start Data provided

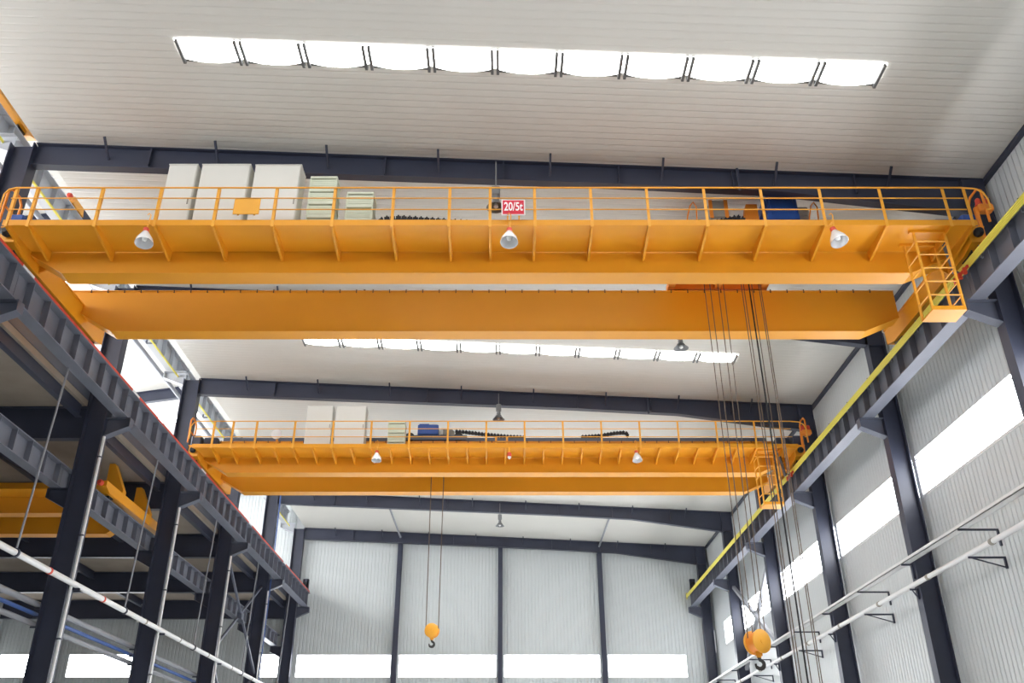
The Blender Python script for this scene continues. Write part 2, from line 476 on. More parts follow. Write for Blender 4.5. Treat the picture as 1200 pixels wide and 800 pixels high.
# yellow conductor bars on the right
t = thing('conductor_rail', 'bright yellow conductor bars running along the right runway', 'conductor', (11.45, 34, 13.5))
for k in range(4):
    z = 13.48 + .055 * k
    part('conductor_bar', MB().bbox(11.44, 11.49, 11.8, 57.0, z, z + .04, .008), M['conductor'], t)
for y in [12.5 + 1.875 * k for k in range(24)]:
    part('support_arm', MB().box(11.49, 11.53, y - .02, y + .02, 13.4, 13.76).box(11.5, RXR - .2, y - .02, y + .02, RB1, RB1 + .03), M['steelgrey'], t)
part('end_cap', MB().box(11.43, 11.5, 57.0, 57.06, 13.4, 13.78), M['conductor'], t)
t = thing('conductor_rail', 'yellow conductor bar along the high runway beyond the left columns', 'conductor', (-13.78, 34, 18))
part('conductor_bar', MB().box(-13.80, -13.76, 11.8, 56.6, 17.91, 17.98), M['conductor'], t)
for y in [12.6 + 3.75 * k for k in range(12)]:
    part('support_arm', MB().box(-14.1, -13.75, y - .03, y + .03, 17.98, 18.02).box(-14.13, -14.07, y - .03, y + .03, 18.02, 18.15), M['steelgrey'], t)
# rail end stops by the gable
for x, z, lb in ((RXR, RB1, 'dark upright stop at the far end of the right rail'), (RXL, RB1, 'dark upright stop at the far end of the left rail')):
    t = thing('rail_stop', lb, 'rail stop', (x, 56.3, z))
    part('stop_plate', MB().box(x - .16, x - .07, 56.2, 56.5, z, z + .75).box(x + .07, x + .16, 56.2, 56.5, z, z + .75).box(x - .16, x + .16, 56.2, 56.24, z + .14, z + .75), M['steel'], t)
    part('rubber_buffer', MB().lathe([(.09, 0), (.1, .05), (.08, .15)], (x, 56.2, z + .45), (0, -1, 0)), M['black'], t)

# ------------------------------------------------------------------ skylights
def skylight(x, y, wx, wy, label, group, zf=cz, sl=-SL):
    z = zf(x)
    t = thing('skylight', label, 'skylight', (x, y, z), group)
    h = wx / 2 - .1
    q = lambda u, v, dz: (x + u, y + v, z + sl * u + dz)
    # pane with a bowed far edge
    hp = wx / 2 - .005
    pts = [(-hp, 0), (hp, 0)]
    K = 12
    for k in range(K + 1):
        u = hp - 2 * hp * k / K
        e = wy * (.80 + .20 * (1 - abs(u / hp) ** 2.4))
        pts.append((u, e))
    mb = MB().loft([[q(u, v, -.03) for u, v in pts], [q(u, v, -.012) for u, v in pts]])
    part('pane', mb, E_SKY, t)
    fr = MB()
    for s in (-1, 1):
        a, b = sorted((s * (wx / 2 - .035), s * h))
        fr.loft([[q(a, 0, -.1), q(b, 0, -.1), q(b, 0, -.004), q(a, 0, -.004)], [q(a, wy, -.1), q(b, wy, -.1), q(b, wy, -.004), q(a, wy, -.004)]])
    fr.loft([[q(-h, wy * .78, -.010), q(h, wy * .78, -.010), q(h, wy * 1.01, -.010), q(-h, wy * 1.01, -.010)],
             [q(-h, wy * .78, -.004), q(h, wy * .78, -.004), q(h, wy * 1.01, -.004), q(-h, wy * 1.01, -.004)]])
    part('frame', fr, M['skyframe'], t)
    part('glazing_bar', MB().loft([[q(-h + .13, .02, -.05), q(-h + .15, .02, -.05), q(-h + .15, .02, -.03), q(-h + .13, .02, -.03)],
                                  [q(-h + .13, wy * .55, -.05), q(-h + .15, wy * .55, -.05), q(-h + .15, wy * .55, -.03), q(-h + .13, wy * .55, -.03)]]), M['skyframe'], t)
for row, (y, nm) in enumerate(((15.2, 'near skylight row above the near crane'), (29.9, 'far skylight row below the near crane girders'))):
    for k in range(11):
        skylight(-6.95 + 1.5 * k, y, 1.5, .72, '%s bright skylight from the left in the %s' % (ORD[k], nm), 'skylights in the %s' % nm.split(' row')[0])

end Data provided

▶ Your objective
Search the data above for lines holding "from" and copy each of them.

▶ Answer to this problem
The Blender Python script for this scene continues. Write part 2, from line 476 on. More parts follow. Write for Blender 4.5. Treat the picture as 1200 pixels wide and 800 pixels high.
        skylight(-6.95 + 1.5 * k, y, 1.5, .72, '%s bright skylight from the left in the %s' % (ORD[k], nm), 'skylights in the %s' % nm.split(' row')[0])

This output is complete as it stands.